What about the appropriate response of an armed bystander? Certainly a gun emboldens a good Samaritan but there is a real psychology at play when a person decides to confront a bad guy. Carrying a gun into a violent crime could beget more violence for all parties involved. Do you rap on the window with a gun to ask the woman if she needs help? Or do you shoot out the car tires so he can't escape and shatter the window with the butt to get his attention? No doubt the gunshots will illicit 9-1-1 calls, which may not be bad since a Code 3 response would have likely come from a "shots fired" call to 9-1-1. What if the guy fails to surrender and charges toward you? Are you prepared to shoot? Where will you shoot him? Do you shoot to kill or shoot him in a vital region, such as the groin, to double him over?

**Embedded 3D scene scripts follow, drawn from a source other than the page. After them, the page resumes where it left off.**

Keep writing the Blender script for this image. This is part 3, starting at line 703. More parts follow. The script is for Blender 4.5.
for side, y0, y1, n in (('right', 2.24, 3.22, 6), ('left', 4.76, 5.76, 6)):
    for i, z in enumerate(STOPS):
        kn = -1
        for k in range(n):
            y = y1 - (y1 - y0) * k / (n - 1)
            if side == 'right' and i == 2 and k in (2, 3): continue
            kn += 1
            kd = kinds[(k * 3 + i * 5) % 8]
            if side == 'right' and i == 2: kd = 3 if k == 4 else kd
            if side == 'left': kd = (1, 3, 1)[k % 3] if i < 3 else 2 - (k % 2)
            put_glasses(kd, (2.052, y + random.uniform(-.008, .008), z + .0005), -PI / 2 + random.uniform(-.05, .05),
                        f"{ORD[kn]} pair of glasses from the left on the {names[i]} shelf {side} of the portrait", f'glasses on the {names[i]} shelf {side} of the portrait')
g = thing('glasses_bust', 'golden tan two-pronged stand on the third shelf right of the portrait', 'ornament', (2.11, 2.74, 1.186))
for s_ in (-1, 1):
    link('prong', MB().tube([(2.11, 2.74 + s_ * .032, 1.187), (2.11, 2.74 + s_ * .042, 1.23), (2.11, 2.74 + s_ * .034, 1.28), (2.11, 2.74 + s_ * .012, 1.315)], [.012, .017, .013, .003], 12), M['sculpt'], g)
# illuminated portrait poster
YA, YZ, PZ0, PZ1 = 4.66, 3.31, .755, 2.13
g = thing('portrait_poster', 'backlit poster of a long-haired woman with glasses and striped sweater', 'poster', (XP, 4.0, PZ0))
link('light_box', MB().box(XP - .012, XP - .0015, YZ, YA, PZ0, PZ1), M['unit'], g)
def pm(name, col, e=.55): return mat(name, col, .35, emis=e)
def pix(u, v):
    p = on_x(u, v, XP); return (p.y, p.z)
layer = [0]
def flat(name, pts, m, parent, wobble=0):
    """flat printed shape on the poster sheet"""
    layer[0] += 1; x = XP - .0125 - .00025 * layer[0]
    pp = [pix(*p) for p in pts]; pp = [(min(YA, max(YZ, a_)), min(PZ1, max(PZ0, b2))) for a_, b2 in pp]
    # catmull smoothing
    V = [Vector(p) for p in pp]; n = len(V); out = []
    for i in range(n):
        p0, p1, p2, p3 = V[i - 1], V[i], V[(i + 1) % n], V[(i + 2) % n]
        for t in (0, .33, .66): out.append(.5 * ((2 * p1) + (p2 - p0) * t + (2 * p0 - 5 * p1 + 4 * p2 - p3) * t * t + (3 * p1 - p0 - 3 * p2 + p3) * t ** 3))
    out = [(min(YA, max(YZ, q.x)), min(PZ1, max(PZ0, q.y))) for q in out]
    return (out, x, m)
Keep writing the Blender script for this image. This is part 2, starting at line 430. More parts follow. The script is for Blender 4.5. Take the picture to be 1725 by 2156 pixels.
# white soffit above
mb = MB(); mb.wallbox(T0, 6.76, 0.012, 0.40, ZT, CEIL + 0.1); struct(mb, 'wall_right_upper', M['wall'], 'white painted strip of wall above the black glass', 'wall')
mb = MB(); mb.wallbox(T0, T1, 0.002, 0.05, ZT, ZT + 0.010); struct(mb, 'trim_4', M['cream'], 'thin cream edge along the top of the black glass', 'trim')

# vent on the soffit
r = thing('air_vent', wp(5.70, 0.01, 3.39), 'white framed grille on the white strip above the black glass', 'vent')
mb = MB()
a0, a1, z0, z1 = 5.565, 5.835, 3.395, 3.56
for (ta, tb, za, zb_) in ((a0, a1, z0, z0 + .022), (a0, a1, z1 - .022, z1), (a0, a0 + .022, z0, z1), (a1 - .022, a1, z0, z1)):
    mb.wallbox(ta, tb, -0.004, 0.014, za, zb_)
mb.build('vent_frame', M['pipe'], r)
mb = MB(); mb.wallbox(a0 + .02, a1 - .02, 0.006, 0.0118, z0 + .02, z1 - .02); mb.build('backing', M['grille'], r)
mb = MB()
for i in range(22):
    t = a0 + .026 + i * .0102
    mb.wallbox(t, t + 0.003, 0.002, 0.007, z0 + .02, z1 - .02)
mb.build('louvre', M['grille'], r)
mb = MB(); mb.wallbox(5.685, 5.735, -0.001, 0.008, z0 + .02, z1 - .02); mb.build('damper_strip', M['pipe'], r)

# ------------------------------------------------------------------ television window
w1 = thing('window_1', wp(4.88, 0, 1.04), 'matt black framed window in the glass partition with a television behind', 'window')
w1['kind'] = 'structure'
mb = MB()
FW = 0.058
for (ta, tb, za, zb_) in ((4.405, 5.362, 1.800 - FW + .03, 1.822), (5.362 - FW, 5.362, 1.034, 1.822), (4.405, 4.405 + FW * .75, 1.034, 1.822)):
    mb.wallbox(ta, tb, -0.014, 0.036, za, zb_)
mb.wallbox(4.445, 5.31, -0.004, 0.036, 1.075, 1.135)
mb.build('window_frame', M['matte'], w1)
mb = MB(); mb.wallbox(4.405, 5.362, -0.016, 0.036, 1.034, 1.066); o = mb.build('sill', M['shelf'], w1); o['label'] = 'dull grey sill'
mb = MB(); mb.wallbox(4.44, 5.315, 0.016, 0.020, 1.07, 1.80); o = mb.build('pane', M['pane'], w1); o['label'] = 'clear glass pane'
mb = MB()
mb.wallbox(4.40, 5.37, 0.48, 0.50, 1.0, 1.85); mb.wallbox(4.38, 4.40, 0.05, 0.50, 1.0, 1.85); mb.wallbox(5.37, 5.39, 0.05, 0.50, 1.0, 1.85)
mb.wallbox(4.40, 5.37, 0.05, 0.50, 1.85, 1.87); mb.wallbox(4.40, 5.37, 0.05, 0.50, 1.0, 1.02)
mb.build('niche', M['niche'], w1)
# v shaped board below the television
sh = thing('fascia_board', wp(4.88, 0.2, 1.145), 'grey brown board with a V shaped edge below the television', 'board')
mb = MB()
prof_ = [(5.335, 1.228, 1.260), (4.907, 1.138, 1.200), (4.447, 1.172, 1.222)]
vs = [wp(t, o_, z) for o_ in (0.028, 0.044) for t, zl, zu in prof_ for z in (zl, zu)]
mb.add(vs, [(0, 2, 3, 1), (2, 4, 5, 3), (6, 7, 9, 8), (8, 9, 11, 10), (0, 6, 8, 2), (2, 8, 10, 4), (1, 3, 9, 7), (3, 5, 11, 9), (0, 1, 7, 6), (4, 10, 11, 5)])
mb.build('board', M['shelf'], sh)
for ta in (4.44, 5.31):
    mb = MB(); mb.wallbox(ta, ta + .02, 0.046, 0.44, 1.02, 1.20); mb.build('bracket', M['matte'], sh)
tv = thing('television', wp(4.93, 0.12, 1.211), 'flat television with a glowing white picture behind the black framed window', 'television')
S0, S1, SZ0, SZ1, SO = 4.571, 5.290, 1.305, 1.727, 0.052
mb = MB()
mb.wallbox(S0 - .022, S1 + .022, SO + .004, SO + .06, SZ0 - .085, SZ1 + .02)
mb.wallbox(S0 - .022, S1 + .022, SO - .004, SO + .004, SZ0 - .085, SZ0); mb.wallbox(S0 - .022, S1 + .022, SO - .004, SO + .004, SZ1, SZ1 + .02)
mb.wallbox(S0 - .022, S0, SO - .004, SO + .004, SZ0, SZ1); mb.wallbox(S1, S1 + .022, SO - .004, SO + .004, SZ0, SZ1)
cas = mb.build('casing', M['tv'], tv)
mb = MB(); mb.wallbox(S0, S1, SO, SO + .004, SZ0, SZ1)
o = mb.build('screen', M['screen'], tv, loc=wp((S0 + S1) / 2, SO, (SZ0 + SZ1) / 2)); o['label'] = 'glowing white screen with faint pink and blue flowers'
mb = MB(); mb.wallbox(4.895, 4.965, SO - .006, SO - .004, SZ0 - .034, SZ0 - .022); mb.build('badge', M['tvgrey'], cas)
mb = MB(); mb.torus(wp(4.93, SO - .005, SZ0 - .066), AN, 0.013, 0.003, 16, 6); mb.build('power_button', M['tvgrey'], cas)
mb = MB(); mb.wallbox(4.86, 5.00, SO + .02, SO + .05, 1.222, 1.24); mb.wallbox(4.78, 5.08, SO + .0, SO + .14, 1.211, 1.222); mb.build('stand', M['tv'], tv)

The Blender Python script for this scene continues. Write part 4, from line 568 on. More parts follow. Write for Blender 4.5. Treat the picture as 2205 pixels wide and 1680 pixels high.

The bystander in this story later called Modesto Police and demanded answers to the tardy response. She continually had to defend her judgment to this detective as to how she determined the woman was being raped. In the off chance that a screaming woman is actually being raped or being killed, why wouldn't police run a lights and siren response to every call of someone screaming for their life? If police and/or dispatch could not determine the severity of the issue they should have been asking more questions at the time of the reporting. What should she say next time to dispatch that will make them take her words seriously and treat the life of the girl being raped as important as the life of one of their own fellow officers?

We live in a dangerous world. Two Santa Cruz police officers were killed last week investigating a sexual assault case. We cannot forget the two men killed last year during a routine Prescott Road apartment eviction. Nor should we ever forget the woman fatally shot decades ago while sitting at a red light on southbound Oakdale Road at Briggsmore Avenue because she was "smacking her lips." And in Ceres last year men falsely imprisoned a woman for nine days where they beat and terrorized her. The men are linked to the McClure Avenue triple homicides.

While politicians are trying to take gun rights away, we should be encouraging more people to arm themselves SO THEY CAN PROTECT THEMSELVES. I celebrate how the good guys can win and take a stand against evil. First to mind is how Jim Gollnick, 69, last year used his .38 caliber handgun to defend himself who attacked him in his Millcreek Drive garage in Ceres and shot the parolee assailant square in the rectum.

Mass shootings now take place in kindergarten classrooms. We are surrounded by evil people who do evil things.

We must fight politicians who seek to disarm Americans. We must demand to get rid of ridiculous policies that prevent good people from defending themselves, including "gun free" zones similar to the University of Nevada that prevented rape victim Amanda Collins from her ability to defend herself and shoot serial rapist James Biela in 2007. Biela went on to rape and kill Briana Denison.

I think it's prudent that law-abiding citizens think long and hard about what kind of country we want to be if we decide to let bad things happen. And like those who love freedom needing to be willing to defend freedom, arm yourselves and do what it takes if you and take the most prudent course of action.

And if I were a Modesto resident, I'd be rattling the cages at City Hall to get them to change how they respond to calls about screaming women in this ever more dangerous world.